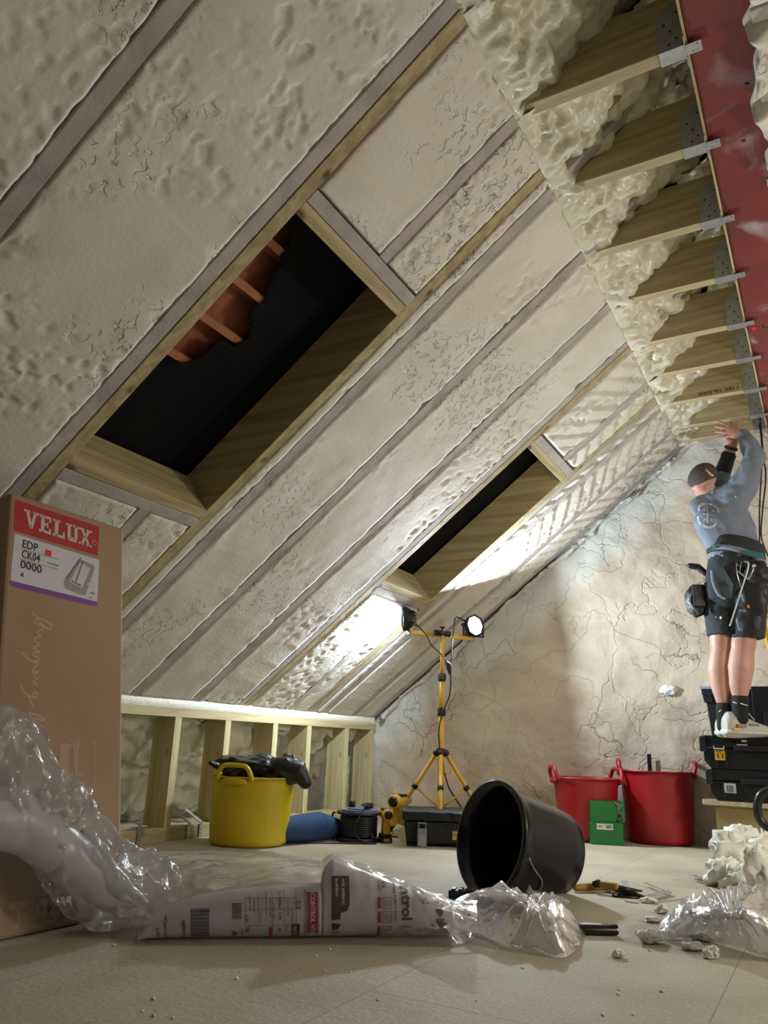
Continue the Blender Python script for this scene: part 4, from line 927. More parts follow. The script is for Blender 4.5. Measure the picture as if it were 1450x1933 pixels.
# hands
def hand(wr, dirn, side, nrm, k=1., curl=.25, spread=(.35, .12, -.08, -.3), thumb=1):
    d = dirn.normalized(); s = side.normalized(); n = nrm.normalized()
    pc = wr+d*.045*k
    rings = [(wr-d*.012*k, s*.026*k, n*.02*k), (wr+d*.02*k, s*.034*k, n*.016*k), (wr+d*.055*k, s*.041*k, n*.0145*k), (wr+d*.082*k, s*.040*k, n*.012*k), (wr+d*.09*k, s*.034*k, n*.009*k)]
    b.loft(rings, 16)
    for i, (o, L) in enumerate(zip((.030, .010, -.011, -.030), (.070, .078, .072, .056))):
        a = wr+d*.078*k+s*o*k; dd = (d+s*spread[i]).normalized(); L *= k
        p1 = a+dd*L*.45; d2 = (dd*cos(curl)-n*sin(curl)).normalized(); p2 = p1+d2*L*.32; d3 = (dd*cos(curl*1.8)-n*sin(curl*1.8)).normalized(); p3 = p2+d3*L*.23
        b.limb([a, p1, p2, p3], [.0098*k, .009*k, .0082*k, .0072*k], 10)
    a = wr+d*.025*k+s*.026*k*thumb; dt = (s*thumb*.75+d*.65-n*.25).normalized(); p1 = a+dt*.035*k; p2 = p1+(dt+d*.5).normalized()*.03*k
    b.limb([a, p1, p2], [.0135*k, .011*k, .009*k], 10)
dh = (W(1364, 811, HY)-wrR); hand(wrR, dh, W(1385, 800, HY)-W(1388, 832, HY), -fwd(1400), 1.02, .12, (.30, .06, -.12, -.34), 1)
hand(wrL, W(1376, 806, 4.5)-wrL, Vector((1, .2, 0)), -fwd(1400), .95, .2)
b.build('body', SKIN, man, remesh=.0042, smoothit=5)
# ear
er = W(1337, 893, PY-.085); mb = MB(); mb.limb([er+Vector((-.022, 0, .024)), er+Vector((-.008, -.01, .012)), er+Vector((.010, -.008, -.012)), er+Vector((.022, .004, -.016))], [.006, .009, .008, .006], 10)
mb.build('ear', mat('skin_light', (.72, .46, .38), .5, sss=.2), man)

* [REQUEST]
Write out the listing above again, exactly, but with no pictures in the copy.

* [RESPONSE]
Continue the Blender Python script for this scene: part 4, from line 927. More parts follow. The script is for Blender 4.5. Measure the picture as if it were 1450x1933 pixels.
# hands
def hand(wr, dirn, side, nrm, k=1., curl=.25, spread=(.35, .12, -.08, -.3), thumb=1):
    d = dirn.normalized(); s = side.normalized(); n = nrm.normalized()
    pc = wr+d*.045*k
    rings = [(wr-d*.012*k, s*.026*k, n*.02*k), (wr+d*.02*k, s*.034*k, n*.016*k), (wr+d*.055*k, s*.041*k, n*.0145*k), (wr+d*.082*k, s*.040*k, n*.012*k), (wr+d*.09*k, s*.034*k, n*.009*k)]
    b.loft(rings, 16)
    for i, (o, L) in enumerate(zip((.030, .010, -.011, -.030), (.070, .078, .072, .056))):
        a = wr+d*.078*k+s*o*k; dd = (d+s*spread[i]).normalized(); L *= k
        p1 = a+dd*L*.45; d2 = (dd*cos(curl)-n*sin(curl)).normalized(); p2 = p1+d2*L*.32; d3 = (dd*cos(curl*1.8)-n*sin(curl*1.8)).normalized(); p3 = p2+d3*L*.23
        b.limb([a, p1, p2, p3], [.0098*k, .009*k, .0082*k, .0072*k], 10)
    a = wr+d*.025*k+s*.026*k*thumb; dt = (s*thumb*.75+d*.65-n*.25).normalized(); p1 = a+dt*.035*k; p2 = p1+(dt+d*.5).normalized()*.03*k
    b.limb([a, p1, p2], [.0135*k, .011*k, .009*k], 10)
dh = (W(1364, 811, HY)-wrR); hand(wrR, dh, W(1385, 800, HY)-W(1388, 832, HY), -fwd(1400), 1.02, .12, (.30, .06, -.12, -.34), 1)
hand(wrL, W(1376, 806, 4.5)-wrL, Vector((1, .2, 0)), -fwd(1400), .95, .2)
b.build('body', SKIN, man, remesh=.0042, smoothit=5)
# ear
er = W(1337, 893, PY-.085); mb = MB(); mb.limb([er+Vector((-.022, 0, .024)), er+Vector((-.008, -.01, .012)), er+Vector((.010, -.008, -.012)), er+Vector((.022, .004, -.016))], [.006, .009, .008, .006], 10)
mb.build('ear', mat('skin_light', (.72, .46, .38), .5, sss=.2), man)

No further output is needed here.